Critics are outraged that a nonprofit group called Organizing for Action could be offering quarterly meetings with the President Obama to wealthy donors. NBC's Chuck Todd reports.

*** Your Friday 2016 round-up: By the way, here’s a round-up of all the other 2016 activity this week: Hillary Clinton topped all the potential 2016 Republicans in a new national Quinnipiac poll. (And someone made ANOTHER Super PAC supporting her. It's the third.)... Chris Christie, who’s still trying to legalize sports gambling in his state and would take it to the Supreme Court if he has to just as March Madness approaches, faired best among Republicans in the poll…  It wasn’t an easy week for Jindal with his signature “education overhaul” struck down by the state Supreme Court Monday. And he was sparring with his state treasurer, a Republican, over his budget… Gov. Martin O’Malley proposed raising the gas tax in Maryland… And Marco Rubio joined the Rand Paul filibuster, channeling rapper Wiz Khalifa (whom he called a “modern-day poet”), Jay-Z, and “The Godfather.”

*** Last month’s big jobs numbers: Per the AP, “U.S. employers ramped up hiring in February, adding 236,000 jobs and pushing the unemployment rate down to 7.7 percent from 7.9 percent in January. Stronger hiring shows businesses are confident about the economy, despite higher taxes and government spending cuts.” That 7.7% unemployment rate is the lowest it’s been in four years.

*** Bill Clinton calls to overturn DOMA, which he signed into law: This Washington Post op-ed by Bill Clinton -- calling to overturn the Defense of Marriage Act, which he signed into law -- is certainly news. It’s not every day that a former president writes an op-ed admitting to a mistake. “As the president who signed the act into law, I have come to believe that DOMA is contrary to those principles and, in fact, incompatible with our Constitution,” he writes. “When I signed the bill, I included a statement with the admonition that ‘enactment of this legislation should not, despite the fierce and at times divisive rhetoric surrounding it, be understood to provide an excuse for discrimination.’ Reading those words today, I know now that, even worse than providing an excuse for discrimination, the law is itself discriminatory. It should be overturned.”

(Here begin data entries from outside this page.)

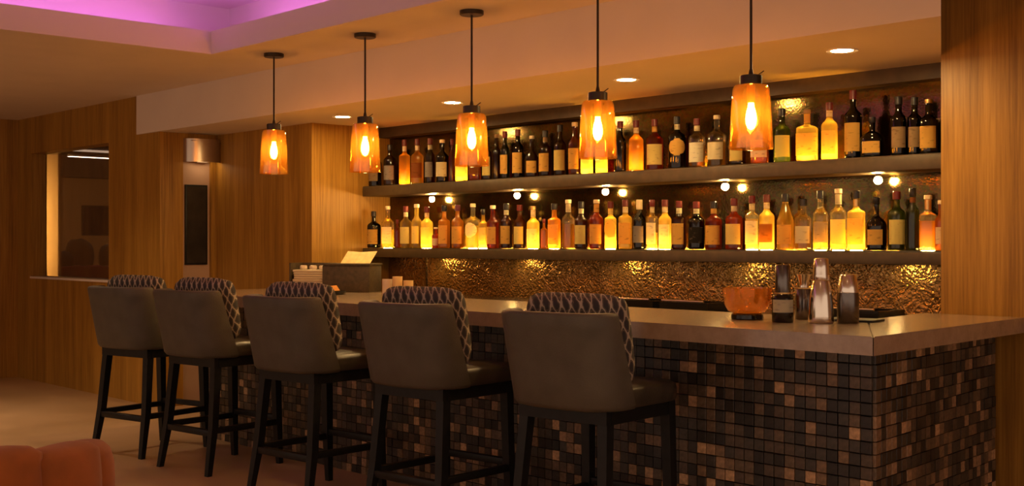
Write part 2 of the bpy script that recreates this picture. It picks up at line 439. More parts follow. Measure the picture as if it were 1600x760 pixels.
# room seen through the window
rb = sroot('wall_beyond')
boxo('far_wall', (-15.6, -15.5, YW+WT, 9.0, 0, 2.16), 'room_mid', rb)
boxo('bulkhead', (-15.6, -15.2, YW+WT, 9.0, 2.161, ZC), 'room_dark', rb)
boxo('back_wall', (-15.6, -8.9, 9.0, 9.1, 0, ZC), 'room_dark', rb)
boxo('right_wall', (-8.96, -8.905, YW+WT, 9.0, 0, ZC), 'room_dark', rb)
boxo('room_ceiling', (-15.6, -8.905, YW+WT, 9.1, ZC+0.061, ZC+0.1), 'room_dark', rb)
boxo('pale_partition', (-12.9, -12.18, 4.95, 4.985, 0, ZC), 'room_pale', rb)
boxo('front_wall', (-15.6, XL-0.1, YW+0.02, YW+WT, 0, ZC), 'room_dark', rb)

# ================================================================= THE BAR
CZ, CT = 0.970, 0.067                          # counter top height and thickness
BY = 3.964                                     # mosaic front
bar = thing('tiled_bar', 'long bar front clad in small brown and black square tiles', 'bar', (-2.307, BY, 0))
bx, by = bar.location.x, bar.location.y
A0, A1 = Vector((-2.307, 3.964)), Vector((-2.4535, 5.264))
e_dir = (A1 - A0).normalized(); e_n = Vector((e_dir.y, -e_dir.x))
bm = bmesh.new()
body = [(-7.36, BY+0.01), (A0.x-0.01, BY+0.01), (A1.x-0.01, 5.26), (-2.74, 5.26), (-2.70, 4.55), (-7.36, 4.55)]
prism(bm, [(x-bx, y-by) for x, y in body], 0, CZ-CT)
obj('body', bm, 'grout', bar)
PITCH = 0.0475
TM = []
for i in range(8):
    bm = bmesh.new(); hs = PITCH/2-0.0017
    box(bm, -hs, hs, -0.010, 0.004, -hs, hs)
    # softened front edges
    fr = [e for e in bm.edges if all(v_.co.y < -0.005 for v_ in e.verts)]
    bmesh.ops.bevel(bm, geom=fr, offset=0.0018, segments=1, affect='EDGES')
    TM.append(to_mesh('tile', bm, TILE[i]))
WTS = [14, 18, 20, 20, 15, 11, 7, 4]
def tone(): return random.choices(range(8), WTS)[0]
tiles = []
nrow = int((CZ-CT)/PITCH)
for i in range(int((7.36-2.307)/PITCH)):
    for j in range(nrow):
        tiles.append((Vector((A0.x - (i+0.5)*PITCH, BY)), 0.0, CZ-CT-(j+0.5)*PITCH-0.004, tone(), random.uniform(-0.0025, 0.0015)))
ang = math.atan2(e_dir.y, e_dir.x)
for i in range(int((A1-A0).length/PITCH)):
    for j in range(nrow):
        tiles.append((A0 + e_dir*(i+0.5)*PITCH, ang, CZ-CT-(j+0.5)*PITCH-0.004, tone(), random.uniform(-0.0025, 0.0015)))
def px(x, y, z):
    d = -x*math.sin(TH) + y*math.cos(TH); r_ = x*math.cos(TH) + y*math.sin(TH)
    return 800 + 1864*r_/d, 381 - 1864*(z-CAM_H)/d, d
def rank(t):
    u, v_, d = px(t[0].x, t[0].y, t[2])
    vis = 0 <= u <= 1600 and v_ < 760 and (u > 1085 or (u > 1010 and v_ < 590))
    face = 0.89 if t[1] == 0 else 0.42
    return face/d/d + (10 if vis else 0)
tiles.sort(key=rank, reverse=True)
rest = bmesh.new()
mats_rest = {}
for k, (pp, a, z, tn, dy) in enumerate(tiles):
    if k < 300:
        o = put('tile', TM[tn], bar, (pp.x-bx, pp.y-by, z), a)
        o.location += Vector((-math.sin(a)*dy, math.cos(a)*dy, 0)) if a == 0 else Vector((math.sin(a)*-dy, 0, 0))
    else:
        mats_rest.setdefault(tn, []).append((pp, a, z, dy))
me = bpy.data.meshes.new('tile_field')
vv, ff, mi = [], [], []
hs = PITCH/2-0.0017
for tn, lst in mats_rest.items():
    for pp, a, z, dy in lst:
        c, s = math.cos(a), math.sin(a); b0 = len(vv)
        for lx, ly, lz in ((-hs,-.010,-hs),(hs,-.010,-hs),(hs,-.010,hs),(-hs,-.010,hs),(-hs,.004,-hs),(hs,.004,-hs),(hs,.004,hs),(-hs,.004,hs)):
            ly += dy; vv.append((pp.x-bx + lx*c - ly*s, pp.y-by + lx*s + ly*c, z+lz))
        for f in ((0,1,2,3),(1,5,6,2),(4,0,3,7),(3,2,6,7),(0,4,5,1)):
            ff.append([b0+i for i in f]); mi.append(tn)
me.from_pydata(vv, [], ff)
for t in TILE: me.materials.append(t)
for f, i in zip(me.polygons, mi): f.material_index = i
tf = put('tile_field', me, bar); tf['kind'] = 'stuff'

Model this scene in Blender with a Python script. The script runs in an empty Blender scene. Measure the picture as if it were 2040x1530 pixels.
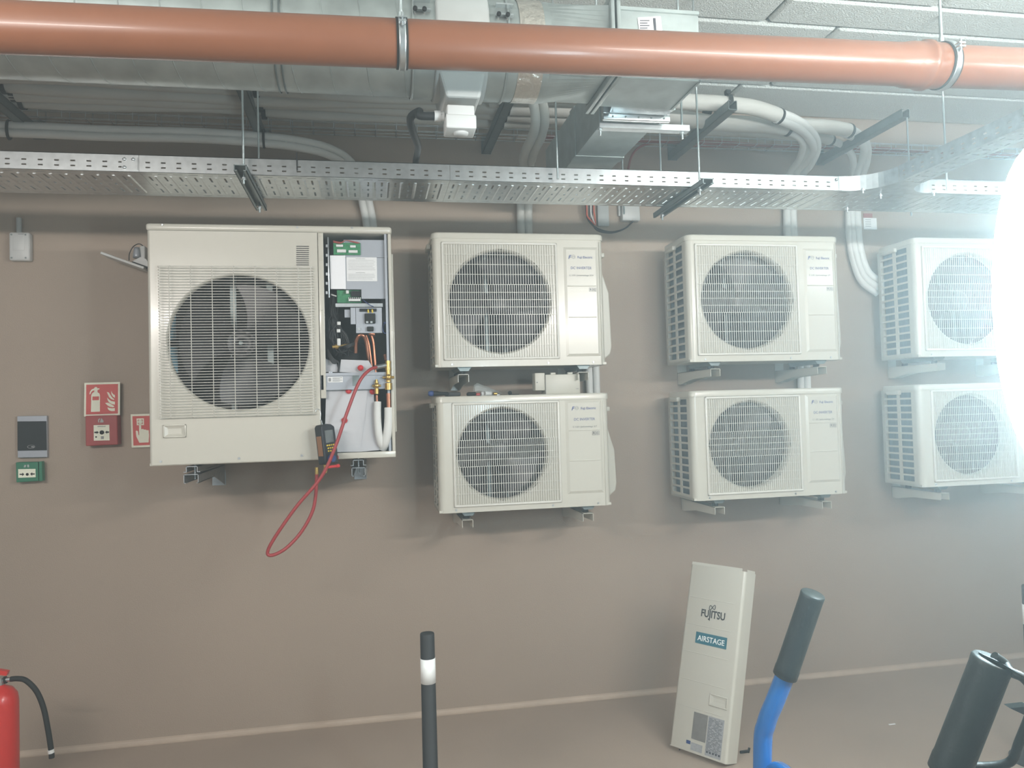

*** Levin retires, creating another open-seat opportunity for GOP: As NBC’s Mike O’Brien reported yesterday, Sen. Carl Levin (D-MI), who chairs the Senate Armed Services Committee, announced he won’t seek another term in 2014. Like Tom Harkin’s earlier retirement in Iowa, this gives Republicans an opportunity to capture this seat next year. Democrats should still be favored to win this contest -- Republicans haven’t won a Senate race in Michigan since 1994 -- but they do have to play defense now, and it is a midterm year. As for potential successors, the name we’re hearing on the Democratic side is Rep. Gary Peters (D-MI), but you can bet that former Gov. Jennifer Granholm will think about running. On the GOP side, there’s Rep. Mike Rogers, chairman of the House intelligence committee; Bill Schuette, the state attorney general and former three-term 1980s U.S. congressmant; Brian Calley, the 35-year-old lieutenant governor; Secretary of State Ruth Johnson; and Dave Brandon, the University of Michigan’s athletic director.

*** 2014 retirement watch: Given the Levin news, here’s our retirement watch for 2014: The Democrats -- so far -- have to defend five open seats (West Virginia’s Jay Rockefeller, Massachusetts’ John Kerry, Iowa’s Tom Harkin, New Jersey’s Frank Lautenberg, and Michigan’s Carl Levin), versus two for Republicans (Nebraska’s Johanns and Georgia’s Saxby Chambliss).